For me it lacked tension. I know there is some conflict between the characters but for me it needed a bit more edge to it.

At first the dialogue was great but then it started to get a bit heavy. People don't usually talk in so much detail when explaining their feelings. I'm a psychologist and my clients don't usually go into so much detail. That's especially true in couples. They tend to have their own language or shorthand and tend not to "explain" so much. That's even more true of men. Woman talk about feelings, men talk about what they think. And men look for solutions, rather than processing all their thoughts.

I hope this helps, and as I said it's not a genre I am fond of so that is certainly colouring my view

I almost think you should be writing a detective noir novel (or whatever the term is). Elements of it have that feel about it, but maybe that's just me. It sounds old-fashioned as if it is set in days gone by
Good luck

11:47 PM  
Anonymous twizzle said...

I like it. Though I'm thinking the title should be Attack of the Preying Mantis. But then, I'm probably thinking like a fish. ;)

1:29 PM  
Blogger Elrena said...

I tagged you with a writing meme! Here's the link if you want to play:

8:07 AM  
Blogger Marilyn said...

Very nice Bill. I almost felt as though I was there in the room with them (err..maybe that's not such a good thing).

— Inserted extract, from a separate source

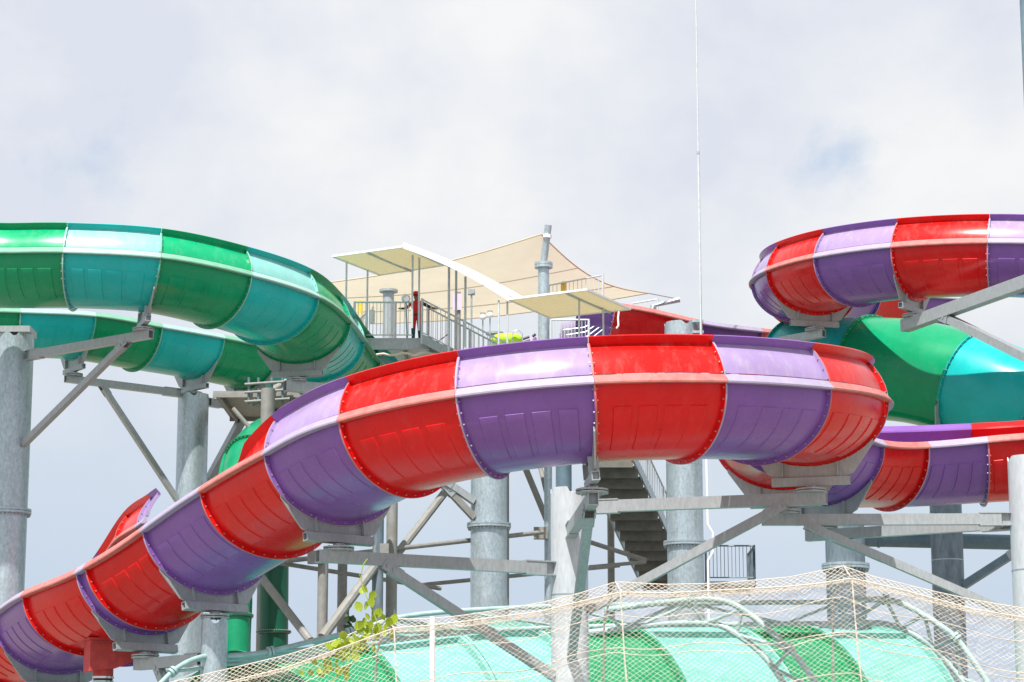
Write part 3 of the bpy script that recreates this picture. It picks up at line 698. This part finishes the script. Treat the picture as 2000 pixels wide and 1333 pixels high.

I know next to nothing about writing or even critiquing but the one thing I noticed is that Gwen seemed to 'recover' very quickly from Mark's comments. I'm just not sure that's realistic. Either she's not completely genuine in her feelings, or she's just as wary as he is of being in love and hiding with her lack of reaction to his comments - which could be seen as quite devastating were she really and truly in love with him.

12:54 PM  
Anonymous Jerry Waxler said...

Hi Bill, I came by to check out your blog, because of the comment blitz, and noticed a couple of things right away. For one thing, all these critiques. That's handy, using your blog as an online critique engine. Very cool. Another thing is picking up on the Vietnam vet theme. Since you said in your bio that you're a boomer who has been blown up, I'm going out on a limb and guessing there is some memory work here. That really interests me, how writers work their life story into their writing. If you have anything to share with my blog readers about inserting life into writing, stop by my blog and share your thoughts.

Best wishes,
Jerry Waxler
Memory Writers Network

5:25 PM  
Anonymous Nancy said...

I thought most of the dialogue was quite good, but I do want to second Talia's comment about the lack of tension, and Kathleen's comment that story seemed "tell-y." I picked up on both of these things as I was reading.

5:56 PM  
Blogger VirtualWordsmith said...

I like how raw and honest the writing is here. As my dad used to say, "It may not be pretty, but it's true."

8:22 AM  
Blogger Nita said...

I too stopped by because of the AW comment blitz, although I didn't join it. I've read this piece 2 or 3 times looking for comments to make. The first read through I just enjoyed. But, by now all of the useful comments have been made and I have nothing to add. Pretty brave of you posting here in your blog for everyone and their brother to read and comment on.